Спектакль по тексту Елены Исаевой, был приглашен автором, мой второй вечер в этом театре после просмотра пьесы "Я боюсь любви".
В любом явлении следует различать "как" и "что" или "формат" и "контент".
Начну с первого. Маленький зал переполнен, сегодня 200-е (!) представление, спектакль идет 7 лет и даже имел успех в Париже (
http://www.rfi.fr/acturu/articles/109/article_2328.asp). Затемняется сцена, звучат колокольчики детства и пронзительная песенка то нарастая, то стихая и на фоне мотива начинается речь участниц (даже трудно сказать актрис, поскольку впечатление, что не сыграно, а прожито и исповедано), которые словно не слыша друг друга, не вступая во взаимодействие друг с другом, образуют трезвучие, аккорд, в котором тоны, не сливаясь друг с другом, образуют взаимодополняющую полифонию смысла.
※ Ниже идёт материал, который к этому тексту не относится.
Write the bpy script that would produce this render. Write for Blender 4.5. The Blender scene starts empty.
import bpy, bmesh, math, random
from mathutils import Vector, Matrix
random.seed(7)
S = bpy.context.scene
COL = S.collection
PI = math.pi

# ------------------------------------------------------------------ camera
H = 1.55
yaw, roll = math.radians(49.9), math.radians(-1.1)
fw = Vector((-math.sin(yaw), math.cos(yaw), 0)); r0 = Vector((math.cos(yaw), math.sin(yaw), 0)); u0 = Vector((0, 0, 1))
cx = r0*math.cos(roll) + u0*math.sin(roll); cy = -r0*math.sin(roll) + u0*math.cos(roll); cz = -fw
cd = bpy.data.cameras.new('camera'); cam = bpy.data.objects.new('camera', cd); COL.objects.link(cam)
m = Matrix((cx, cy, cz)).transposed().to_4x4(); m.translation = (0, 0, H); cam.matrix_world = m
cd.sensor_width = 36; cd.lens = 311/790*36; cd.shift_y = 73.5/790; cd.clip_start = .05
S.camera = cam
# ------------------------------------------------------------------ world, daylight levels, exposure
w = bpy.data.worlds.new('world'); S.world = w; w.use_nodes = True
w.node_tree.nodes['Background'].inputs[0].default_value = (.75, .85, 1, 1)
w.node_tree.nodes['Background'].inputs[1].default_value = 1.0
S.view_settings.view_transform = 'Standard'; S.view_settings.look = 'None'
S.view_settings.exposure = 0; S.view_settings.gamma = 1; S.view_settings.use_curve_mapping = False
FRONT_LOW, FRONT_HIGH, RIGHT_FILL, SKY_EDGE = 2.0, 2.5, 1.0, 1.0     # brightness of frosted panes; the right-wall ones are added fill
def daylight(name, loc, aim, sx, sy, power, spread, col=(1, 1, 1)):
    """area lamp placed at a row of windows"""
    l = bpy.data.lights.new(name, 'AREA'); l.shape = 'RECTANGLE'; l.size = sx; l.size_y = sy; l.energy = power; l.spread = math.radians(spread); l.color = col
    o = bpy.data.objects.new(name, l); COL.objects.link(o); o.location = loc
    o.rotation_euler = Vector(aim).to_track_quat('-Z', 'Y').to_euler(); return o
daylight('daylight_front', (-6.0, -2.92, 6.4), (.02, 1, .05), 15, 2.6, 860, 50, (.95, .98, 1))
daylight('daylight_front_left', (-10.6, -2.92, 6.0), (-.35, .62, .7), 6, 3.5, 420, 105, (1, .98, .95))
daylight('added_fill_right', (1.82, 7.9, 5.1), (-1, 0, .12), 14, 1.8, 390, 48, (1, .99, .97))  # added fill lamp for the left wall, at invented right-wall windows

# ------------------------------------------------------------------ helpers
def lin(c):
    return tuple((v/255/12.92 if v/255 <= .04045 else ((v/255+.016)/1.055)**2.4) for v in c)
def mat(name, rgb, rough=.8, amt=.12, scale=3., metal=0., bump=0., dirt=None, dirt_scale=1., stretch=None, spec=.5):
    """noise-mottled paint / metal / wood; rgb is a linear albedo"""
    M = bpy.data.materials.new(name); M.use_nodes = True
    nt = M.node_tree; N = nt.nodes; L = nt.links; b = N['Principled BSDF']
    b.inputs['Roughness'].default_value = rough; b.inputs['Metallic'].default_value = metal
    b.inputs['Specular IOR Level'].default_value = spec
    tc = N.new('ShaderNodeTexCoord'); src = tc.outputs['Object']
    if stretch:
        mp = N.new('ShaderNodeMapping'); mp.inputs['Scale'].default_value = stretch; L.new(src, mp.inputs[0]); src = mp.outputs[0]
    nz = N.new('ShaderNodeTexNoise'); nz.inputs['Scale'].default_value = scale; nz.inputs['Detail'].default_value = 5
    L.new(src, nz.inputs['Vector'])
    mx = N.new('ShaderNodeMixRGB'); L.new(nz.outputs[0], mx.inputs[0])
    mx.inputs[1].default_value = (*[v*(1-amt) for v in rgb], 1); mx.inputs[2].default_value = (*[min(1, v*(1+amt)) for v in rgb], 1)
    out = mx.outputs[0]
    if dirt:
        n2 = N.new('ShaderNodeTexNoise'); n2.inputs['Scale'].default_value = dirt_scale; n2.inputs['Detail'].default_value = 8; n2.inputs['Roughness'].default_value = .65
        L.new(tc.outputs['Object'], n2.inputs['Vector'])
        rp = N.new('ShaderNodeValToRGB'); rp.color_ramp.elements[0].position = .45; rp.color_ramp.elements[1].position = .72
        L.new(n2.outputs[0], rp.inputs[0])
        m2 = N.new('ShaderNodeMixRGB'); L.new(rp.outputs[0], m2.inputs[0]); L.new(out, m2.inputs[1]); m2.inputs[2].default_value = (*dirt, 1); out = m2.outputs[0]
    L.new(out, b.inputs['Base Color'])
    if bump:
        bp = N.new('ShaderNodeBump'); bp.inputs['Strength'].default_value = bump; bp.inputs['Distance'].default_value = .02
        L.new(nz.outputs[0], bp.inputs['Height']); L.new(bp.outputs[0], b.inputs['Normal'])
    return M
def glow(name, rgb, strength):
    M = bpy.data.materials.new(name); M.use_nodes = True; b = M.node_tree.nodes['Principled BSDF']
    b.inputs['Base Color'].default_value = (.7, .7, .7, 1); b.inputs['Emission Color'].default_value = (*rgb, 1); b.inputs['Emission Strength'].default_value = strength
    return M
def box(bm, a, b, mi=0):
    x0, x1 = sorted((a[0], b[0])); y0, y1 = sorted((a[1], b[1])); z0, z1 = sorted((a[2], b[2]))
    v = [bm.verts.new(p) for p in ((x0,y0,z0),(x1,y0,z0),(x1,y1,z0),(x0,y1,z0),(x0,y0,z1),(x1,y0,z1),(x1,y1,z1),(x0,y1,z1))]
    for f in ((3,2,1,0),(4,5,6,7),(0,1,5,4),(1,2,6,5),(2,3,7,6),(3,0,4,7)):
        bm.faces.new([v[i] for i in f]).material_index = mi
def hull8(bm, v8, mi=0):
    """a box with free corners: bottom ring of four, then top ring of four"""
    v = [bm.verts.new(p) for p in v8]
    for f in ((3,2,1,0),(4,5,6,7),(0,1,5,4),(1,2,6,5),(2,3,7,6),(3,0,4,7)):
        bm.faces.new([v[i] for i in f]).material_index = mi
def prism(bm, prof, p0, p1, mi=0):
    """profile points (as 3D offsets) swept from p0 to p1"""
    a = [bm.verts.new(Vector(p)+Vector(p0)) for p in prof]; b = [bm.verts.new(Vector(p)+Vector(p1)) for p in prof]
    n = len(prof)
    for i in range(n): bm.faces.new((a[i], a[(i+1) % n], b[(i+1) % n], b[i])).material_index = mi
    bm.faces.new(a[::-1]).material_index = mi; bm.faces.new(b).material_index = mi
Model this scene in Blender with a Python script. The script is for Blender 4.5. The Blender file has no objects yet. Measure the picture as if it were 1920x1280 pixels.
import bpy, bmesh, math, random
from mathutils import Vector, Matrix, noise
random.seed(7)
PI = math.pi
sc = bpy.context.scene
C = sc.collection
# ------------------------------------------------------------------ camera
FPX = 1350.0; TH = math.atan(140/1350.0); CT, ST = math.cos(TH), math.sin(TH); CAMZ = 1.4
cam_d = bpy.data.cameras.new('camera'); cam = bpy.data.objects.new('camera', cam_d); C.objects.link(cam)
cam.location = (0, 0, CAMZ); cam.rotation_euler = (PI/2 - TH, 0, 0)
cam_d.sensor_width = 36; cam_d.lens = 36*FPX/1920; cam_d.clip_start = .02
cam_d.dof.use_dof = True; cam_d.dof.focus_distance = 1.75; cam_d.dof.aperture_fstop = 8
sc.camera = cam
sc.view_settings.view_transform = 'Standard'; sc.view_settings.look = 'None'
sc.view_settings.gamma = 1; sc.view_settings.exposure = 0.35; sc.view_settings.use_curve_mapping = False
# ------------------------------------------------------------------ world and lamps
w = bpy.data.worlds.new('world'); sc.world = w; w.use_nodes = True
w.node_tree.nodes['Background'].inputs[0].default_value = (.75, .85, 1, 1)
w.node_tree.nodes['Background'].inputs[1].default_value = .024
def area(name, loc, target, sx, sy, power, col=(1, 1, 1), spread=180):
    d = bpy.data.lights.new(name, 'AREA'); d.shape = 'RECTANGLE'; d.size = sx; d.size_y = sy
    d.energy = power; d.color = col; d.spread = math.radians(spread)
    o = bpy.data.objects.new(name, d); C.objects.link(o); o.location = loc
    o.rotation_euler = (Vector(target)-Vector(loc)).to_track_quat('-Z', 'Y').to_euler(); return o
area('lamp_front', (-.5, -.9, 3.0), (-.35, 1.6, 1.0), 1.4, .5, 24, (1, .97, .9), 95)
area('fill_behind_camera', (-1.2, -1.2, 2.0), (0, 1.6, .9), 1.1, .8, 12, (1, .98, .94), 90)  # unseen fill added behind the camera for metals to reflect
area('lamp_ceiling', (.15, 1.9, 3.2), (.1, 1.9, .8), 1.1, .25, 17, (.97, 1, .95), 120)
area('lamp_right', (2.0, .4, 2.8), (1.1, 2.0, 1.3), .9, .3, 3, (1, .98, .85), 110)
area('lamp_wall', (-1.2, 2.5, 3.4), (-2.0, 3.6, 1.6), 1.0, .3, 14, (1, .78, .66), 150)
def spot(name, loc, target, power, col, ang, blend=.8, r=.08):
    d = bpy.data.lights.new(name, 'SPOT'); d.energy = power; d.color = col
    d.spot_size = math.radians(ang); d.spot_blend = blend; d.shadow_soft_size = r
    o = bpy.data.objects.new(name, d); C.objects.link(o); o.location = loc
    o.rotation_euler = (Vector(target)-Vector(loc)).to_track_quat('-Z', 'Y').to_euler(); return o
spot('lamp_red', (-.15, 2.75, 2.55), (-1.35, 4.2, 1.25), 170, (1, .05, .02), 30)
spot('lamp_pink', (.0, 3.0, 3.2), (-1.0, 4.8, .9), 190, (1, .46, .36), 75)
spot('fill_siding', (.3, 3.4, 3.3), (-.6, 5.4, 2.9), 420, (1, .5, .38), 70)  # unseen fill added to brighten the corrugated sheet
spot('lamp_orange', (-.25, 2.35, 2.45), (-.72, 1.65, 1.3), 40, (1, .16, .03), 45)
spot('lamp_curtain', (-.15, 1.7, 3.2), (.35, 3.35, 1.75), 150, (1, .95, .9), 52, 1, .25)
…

А смысл прост: каждая рассказывает о своем мужчине и словно сотканный из недомолвок, всхлипов и нежности, над залом повисает виртуальный образ мужчины каждой из трех молодых и разных девчонок и на 15й минуты спектакля напряжение прорывается стоном - "Папа, папочка" - и звучит чуть издевательски чуть надрывно мелодия "Love me tender, love me sweet". В глазах девушек настоящие (видел) слезы. Фактура текста проста и пронзительна. Нить повествования окрашивается по разному у каждой, но фокусируется на общих для всех них узлах - вина перед матерью, стремление "сделать хорошо" отцу, невозможность выстроить отношения с парнями сверстниками, безуспешно вырываясь из под "тяжелого обаяния" отцовской фигуры.Чем это закончится? Финал открыт додумыванию так, чтобы с героинями хотелось встретиться вновь через 5-10 лет.
Психологично размышляя о содержании красивого и внятного сценического дискурса, открываешь следующее. Наверное, самым повторяемым словом являтся "люблю". Но о любви ли речь? Дело в том, что у каждого душевного явления находится двойник и любовь, зачастую в психотерапевтическом кабинете, приходится отличать от любовной зависимости. Существуют критерии, по которым можно распознать последнюю.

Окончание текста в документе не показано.